• _WORK TO BE COMPLETED_
Extract, unchanged, every line from the top of the material below through the line with "S.camera = cam", and no more.

-- start of DATA PROVIDED --

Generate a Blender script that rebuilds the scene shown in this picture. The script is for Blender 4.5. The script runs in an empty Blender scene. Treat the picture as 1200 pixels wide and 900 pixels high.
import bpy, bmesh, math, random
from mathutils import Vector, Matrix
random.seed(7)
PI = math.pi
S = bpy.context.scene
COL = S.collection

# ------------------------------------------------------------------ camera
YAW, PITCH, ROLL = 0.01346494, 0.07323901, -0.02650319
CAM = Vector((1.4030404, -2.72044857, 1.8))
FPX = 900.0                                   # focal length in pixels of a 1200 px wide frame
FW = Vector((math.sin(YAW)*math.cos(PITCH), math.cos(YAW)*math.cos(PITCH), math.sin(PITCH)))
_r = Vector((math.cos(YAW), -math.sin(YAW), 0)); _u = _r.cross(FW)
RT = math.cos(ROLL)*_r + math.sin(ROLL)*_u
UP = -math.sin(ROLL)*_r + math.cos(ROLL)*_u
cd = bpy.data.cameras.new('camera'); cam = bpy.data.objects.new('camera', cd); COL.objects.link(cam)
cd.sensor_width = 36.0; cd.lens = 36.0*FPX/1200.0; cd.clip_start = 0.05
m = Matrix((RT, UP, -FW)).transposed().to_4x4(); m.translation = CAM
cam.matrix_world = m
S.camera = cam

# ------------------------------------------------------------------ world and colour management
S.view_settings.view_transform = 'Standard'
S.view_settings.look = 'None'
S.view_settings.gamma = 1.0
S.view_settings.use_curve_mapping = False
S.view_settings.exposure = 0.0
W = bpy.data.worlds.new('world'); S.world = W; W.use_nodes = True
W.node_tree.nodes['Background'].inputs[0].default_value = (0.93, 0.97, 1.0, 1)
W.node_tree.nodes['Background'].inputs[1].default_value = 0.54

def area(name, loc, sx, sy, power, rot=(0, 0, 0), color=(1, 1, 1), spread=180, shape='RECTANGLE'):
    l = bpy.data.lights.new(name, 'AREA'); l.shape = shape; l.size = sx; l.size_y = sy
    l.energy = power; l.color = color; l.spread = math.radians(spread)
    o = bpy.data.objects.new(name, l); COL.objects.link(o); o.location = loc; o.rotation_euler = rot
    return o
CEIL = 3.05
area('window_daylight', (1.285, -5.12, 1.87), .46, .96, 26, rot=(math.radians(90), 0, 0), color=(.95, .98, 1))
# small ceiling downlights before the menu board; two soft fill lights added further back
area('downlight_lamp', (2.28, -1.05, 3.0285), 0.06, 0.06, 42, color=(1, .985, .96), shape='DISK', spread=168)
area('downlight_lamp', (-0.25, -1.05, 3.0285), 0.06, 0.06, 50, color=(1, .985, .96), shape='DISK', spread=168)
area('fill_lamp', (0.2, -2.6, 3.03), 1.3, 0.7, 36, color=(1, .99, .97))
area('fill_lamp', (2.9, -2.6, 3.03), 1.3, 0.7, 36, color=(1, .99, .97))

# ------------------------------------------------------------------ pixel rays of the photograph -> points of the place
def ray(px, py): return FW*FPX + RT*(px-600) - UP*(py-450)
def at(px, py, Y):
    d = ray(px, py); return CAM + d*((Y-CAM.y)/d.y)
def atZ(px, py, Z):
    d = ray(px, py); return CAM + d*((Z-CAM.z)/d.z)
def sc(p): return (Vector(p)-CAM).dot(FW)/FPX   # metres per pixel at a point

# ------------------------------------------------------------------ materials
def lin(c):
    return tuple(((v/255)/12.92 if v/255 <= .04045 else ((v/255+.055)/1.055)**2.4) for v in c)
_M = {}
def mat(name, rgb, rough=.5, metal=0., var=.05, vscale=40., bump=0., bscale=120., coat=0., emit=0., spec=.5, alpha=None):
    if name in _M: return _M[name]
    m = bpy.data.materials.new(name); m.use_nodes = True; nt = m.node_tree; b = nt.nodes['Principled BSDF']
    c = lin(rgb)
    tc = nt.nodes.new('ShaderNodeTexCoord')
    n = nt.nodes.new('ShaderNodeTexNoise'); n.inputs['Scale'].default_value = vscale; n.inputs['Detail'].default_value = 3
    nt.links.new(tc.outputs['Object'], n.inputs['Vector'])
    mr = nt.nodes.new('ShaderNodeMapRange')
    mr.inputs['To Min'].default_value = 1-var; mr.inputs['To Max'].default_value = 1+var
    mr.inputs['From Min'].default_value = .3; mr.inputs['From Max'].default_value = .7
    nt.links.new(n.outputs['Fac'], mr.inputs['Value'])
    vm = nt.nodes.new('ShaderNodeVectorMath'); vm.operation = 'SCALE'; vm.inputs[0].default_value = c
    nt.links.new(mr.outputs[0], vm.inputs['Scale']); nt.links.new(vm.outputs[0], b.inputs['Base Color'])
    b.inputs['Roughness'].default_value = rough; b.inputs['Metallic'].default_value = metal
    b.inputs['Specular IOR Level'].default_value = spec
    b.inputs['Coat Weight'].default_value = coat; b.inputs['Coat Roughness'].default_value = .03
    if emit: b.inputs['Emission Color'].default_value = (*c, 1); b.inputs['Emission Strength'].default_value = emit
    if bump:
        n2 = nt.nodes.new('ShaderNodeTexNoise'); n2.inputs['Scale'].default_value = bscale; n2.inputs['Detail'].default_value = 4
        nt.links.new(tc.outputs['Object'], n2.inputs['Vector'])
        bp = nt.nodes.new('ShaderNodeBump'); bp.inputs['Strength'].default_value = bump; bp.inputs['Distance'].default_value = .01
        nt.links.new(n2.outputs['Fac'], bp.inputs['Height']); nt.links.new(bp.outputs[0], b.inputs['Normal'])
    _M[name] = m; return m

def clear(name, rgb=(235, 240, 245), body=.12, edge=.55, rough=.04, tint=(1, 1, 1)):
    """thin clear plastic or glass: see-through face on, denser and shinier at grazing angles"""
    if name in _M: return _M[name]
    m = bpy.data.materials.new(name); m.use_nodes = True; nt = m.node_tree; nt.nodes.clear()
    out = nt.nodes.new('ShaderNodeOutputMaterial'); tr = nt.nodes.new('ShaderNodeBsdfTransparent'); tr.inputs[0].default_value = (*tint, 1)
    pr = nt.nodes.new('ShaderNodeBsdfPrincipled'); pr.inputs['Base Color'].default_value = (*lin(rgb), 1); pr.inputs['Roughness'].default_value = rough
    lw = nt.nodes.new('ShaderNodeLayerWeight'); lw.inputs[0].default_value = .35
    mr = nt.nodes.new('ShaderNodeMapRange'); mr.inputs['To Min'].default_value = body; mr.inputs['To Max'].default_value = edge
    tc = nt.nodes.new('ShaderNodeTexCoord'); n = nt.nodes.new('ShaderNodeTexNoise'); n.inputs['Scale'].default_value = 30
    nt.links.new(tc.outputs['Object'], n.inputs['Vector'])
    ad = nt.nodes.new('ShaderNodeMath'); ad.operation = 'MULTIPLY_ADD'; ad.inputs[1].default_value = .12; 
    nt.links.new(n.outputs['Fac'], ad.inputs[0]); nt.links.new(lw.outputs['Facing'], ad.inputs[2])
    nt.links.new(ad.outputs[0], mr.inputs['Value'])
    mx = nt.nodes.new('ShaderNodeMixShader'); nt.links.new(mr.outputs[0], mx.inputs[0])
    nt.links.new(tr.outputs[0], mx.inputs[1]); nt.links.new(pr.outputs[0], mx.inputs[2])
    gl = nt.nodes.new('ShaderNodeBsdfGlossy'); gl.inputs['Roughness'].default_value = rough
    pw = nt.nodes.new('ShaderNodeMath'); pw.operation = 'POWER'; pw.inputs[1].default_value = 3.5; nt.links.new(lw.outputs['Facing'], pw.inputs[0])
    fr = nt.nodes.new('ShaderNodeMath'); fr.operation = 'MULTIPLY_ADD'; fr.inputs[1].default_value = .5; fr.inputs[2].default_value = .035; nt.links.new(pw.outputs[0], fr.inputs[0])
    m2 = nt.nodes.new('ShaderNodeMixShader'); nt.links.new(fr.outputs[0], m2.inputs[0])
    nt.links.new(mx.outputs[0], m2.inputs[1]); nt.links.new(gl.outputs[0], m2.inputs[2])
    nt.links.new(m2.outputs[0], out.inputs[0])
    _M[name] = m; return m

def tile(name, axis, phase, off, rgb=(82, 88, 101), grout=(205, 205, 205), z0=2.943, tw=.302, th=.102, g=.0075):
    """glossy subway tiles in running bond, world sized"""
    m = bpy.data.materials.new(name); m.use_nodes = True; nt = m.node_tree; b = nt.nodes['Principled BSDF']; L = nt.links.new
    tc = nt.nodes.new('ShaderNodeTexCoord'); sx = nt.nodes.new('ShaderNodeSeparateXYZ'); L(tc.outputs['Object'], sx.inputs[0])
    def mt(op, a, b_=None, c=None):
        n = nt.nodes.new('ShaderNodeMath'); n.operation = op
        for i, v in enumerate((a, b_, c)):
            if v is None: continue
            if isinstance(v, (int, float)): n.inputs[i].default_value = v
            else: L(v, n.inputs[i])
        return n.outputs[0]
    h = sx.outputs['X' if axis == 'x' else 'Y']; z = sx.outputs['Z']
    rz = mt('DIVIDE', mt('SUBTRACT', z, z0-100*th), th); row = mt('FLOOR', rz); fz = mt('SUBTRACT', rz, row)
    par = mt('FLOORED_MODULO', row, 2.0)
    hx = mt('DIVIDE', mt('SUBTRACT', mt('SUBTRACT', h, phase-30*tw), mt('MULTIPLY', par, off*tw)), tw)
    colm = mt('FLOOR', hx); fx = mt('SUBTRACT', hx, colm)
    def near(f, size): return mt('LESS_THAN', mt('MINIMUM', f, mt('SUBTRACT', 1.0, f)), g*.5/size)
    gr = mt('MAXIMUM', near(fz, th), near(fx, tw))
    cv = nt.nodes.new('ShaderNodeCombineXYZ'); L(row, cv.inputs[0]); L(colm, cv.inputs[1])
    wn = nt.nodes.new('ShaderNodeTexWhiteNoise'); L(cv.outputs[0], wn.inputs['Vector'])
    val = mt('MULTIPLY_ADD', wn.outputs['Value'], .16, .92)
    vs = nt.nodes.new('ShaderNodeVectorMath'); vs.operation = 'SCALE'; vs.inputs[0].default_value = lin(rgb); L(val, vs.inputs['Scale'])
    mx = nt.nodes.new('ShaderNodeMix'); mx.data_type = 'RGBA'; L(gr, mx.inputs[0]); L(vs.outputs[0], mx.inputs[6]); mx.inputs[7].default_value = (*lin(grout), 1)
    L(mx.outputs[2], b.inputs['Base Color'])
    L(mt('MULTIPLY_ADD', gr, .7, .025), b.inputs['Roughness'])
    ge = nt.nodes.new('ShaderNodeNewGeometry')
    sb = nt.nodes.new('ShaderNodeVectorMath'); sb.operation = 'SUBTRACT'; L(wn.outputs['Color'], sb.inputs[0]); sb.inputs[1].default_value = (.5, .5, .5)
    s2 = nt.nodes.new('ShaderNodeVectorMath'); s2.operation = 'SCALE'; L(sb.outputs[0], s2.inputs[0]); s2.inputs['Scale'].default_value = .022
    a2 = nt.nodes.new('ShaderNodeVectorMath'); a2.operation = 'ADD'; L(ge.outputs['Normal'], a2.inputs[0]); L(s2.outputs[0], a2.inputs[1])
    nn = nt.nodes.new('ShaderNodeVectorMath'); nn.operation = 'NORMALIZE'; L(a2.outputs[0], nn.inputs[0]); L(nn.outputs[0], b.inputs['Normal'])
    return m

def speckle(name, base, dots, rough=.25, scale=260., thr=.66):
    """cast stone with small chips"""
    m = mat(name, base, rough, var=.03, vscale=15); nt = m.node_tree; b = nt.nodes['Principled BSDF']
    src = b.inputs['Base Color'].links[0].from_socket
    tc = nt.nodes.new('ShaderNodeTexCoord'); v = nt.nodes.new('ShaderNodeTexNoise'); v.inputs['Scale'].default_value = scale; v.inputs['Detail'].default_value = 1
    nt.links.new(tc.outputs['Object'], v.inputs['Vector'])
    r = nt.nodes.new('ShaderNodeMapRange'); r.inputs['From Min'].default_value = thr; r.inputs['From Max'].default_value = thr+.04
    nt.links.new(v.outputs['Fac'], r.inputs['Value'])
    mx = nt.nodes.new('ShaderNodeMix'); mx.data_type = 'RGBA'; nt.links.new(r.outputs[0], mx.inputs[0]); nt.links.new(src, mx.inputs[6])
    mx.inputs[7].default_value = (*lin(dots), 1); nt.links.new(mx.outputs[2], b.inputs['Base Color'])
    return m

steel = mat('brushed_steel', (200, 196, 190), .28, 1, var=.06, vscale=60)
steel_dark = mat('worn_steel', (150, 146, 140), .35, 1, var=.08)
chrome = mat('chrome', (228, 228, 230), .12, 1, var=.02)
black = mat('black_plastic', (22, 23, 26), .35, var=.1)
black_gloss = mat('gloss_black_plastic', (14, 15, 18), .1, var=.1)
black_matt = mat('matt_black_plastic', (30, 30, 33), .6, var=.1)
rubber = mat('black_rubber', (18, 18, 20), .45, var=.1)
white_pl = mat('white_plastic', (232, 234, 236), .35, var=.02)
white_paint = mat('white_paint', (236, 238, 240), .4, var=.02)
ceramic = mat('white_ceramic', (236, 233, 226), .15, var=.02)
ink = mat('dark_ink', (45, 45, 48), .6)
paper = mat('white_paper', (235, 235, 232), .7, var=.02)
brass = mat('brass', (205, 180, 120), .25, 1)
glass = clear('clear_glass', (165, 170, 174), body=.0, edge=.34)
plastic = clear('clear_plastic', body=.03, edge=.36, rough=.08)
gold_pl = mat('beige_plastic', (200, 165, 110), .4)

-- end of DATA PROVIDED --

• _SOLUTION TO THE PROBLEM_
Generate a Blender script that rebuilds the scene shown in this picture. The script is for Blender 4.5. The script runs in an empty Blender scene. Treat the picture as 1200 pixels wide and 900 pixels high.
import bpy, bmesh, math, random
from mathutils import Vector, Matrix
random.seed(7)
PI = math.pi
S = bpy.context.scene
COL = S.collection

# ------------------------------------------------------------------ camera
YAW, PITCH, ROLL = 0.01346494, 0.07323901, -0.02650319
CAM = Vector((1.4030404, -2.72044857, 1.8))
FPX = 900.0                                   # focal length in pixels of a 1200 px wide frame
FW = Vector((math.sin(YAW)*math.cos(PITCH), math.cos(YAW)*math.cos(PITCH), math.sin(PITCH)))
_r = Vector((math.cos(YAW), -math.sin(YAW), 0)); _u = _r.cross(FW)
RT = math.cos(ROLL)*_r + math.sin(ROLL)*_u
UP = -math.sin(ROLL)*_r + math.cos(ROLL)*_u
cd = bpy.data.cameras.new('camera'); cam = bpy.data.objects.new('camera', cd); COL.objects.link(cam)
cd.sensor_width = 36.0; cd.lens = 36.0*FPX/1200.0; cd.clip_start = 0.05
m = Matrix((RT, UP, -FW)).transposed().to_4x4(); m.translation = CAM
cam.matrix_world = m
S.camera = cam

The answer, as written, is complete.